The business owners in the Brady Arts District are chagrined by the activism. They’ve been building the Brady brand for the past several years in anticipation of the growth stimulated by the new baseball park and this year’s opening of several arts organizations in the neighborhood.. Members of the Brady Arts District Business Association and the Brady Arts District Owners Association have acknowledged Tate Brady’s history and its overshadowing of the good things happening in the Brady Arts District now, and they insist it’s not their intention that anyone be hurt by the name of the district. The district’s name comes from the name of street, they argued before the City Council, and not the man.

Thursday evening, at the Tulsa City Council’s weekly meeting, members of the Coalition for Social Justice intend to call for the renaming of Brady Street, with the hope that then the district organizers, neighborhood association members, and theater owners will follow the leadership of the City Council..

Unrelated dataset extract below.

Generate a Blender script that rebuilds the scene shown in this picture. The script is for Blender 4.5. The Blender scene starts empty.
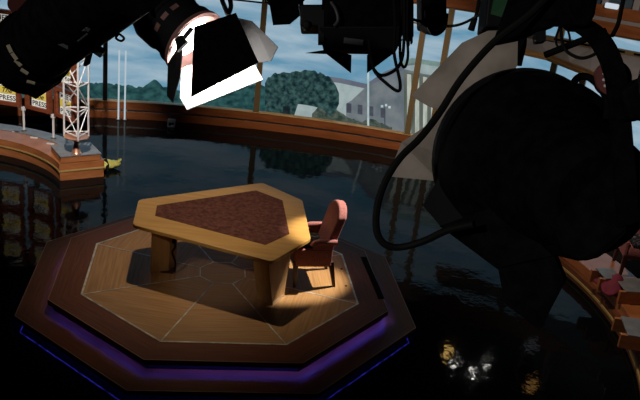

According to Section 504 of Title 11 of the city charter, which pertains to street names, “The names of any streets opened or established shall be designated by the Director in conformity with the existing street naming system.” An aide to the Tulsa City Council described the process of passing an ordinance:

The actual ordinance changing the street name would need to be sponsored by a City Councilor… if approved by the City Council, the ordinance would go on to the Mayor for his approval or veto…. When a portion of Cincinnati was changed to Martin Luther King Jr. Boulevard, the ordinance changing the name was approved on 6/9/11, but the Council was not able to allocate funding for the signage until 3/29/12.

The aide couldn’t estimate how much the changing of the name of Brady Street might cost, but she did say $85,000 was allocated to change the name of Cincinnati Avenue to Martin Luther King Jr. Boulevard from East Archer Street to East 66th Street North. In a district that has received over $25 million dollars in development in recent years, the cost of changing the Brady name seems insignificant. It’s also worth noting that the taxpayers of Tulsa give approximately $2 million each year to the Metro Chamber of Commerce for image marketing of Tulsa as part of the Chamber’s visitors and conventions efforts.

Other communities have dealt with this same issue. The University of Oklahoma changed the name of a building on its campus in the 1980s. Recently, the city of Memphis, Tennessee made the decision to change the names of three city parks, which had commemorated a Ku Klux Klan leader.

Tulsa is a city that has been divided by racism and is unique among American cities in that bigotry led to mass scale destruction, and even a “massacre” in some family minds. The city must now grapple with the fact that the Brady name is emblazoned across a section of the city that is viewed as leading a renaissance. For decades after the 1921 Race Riot, the city chose to deal with the repercussions by ignoring its history altogether. Now that reconciliation is part of its civic and cultural dialogue, Tulsa has an opportunity to perform reconciliation in action, or to stifle the community’s healing with inaction.

What it chooses to do will remain up to its people and leadership.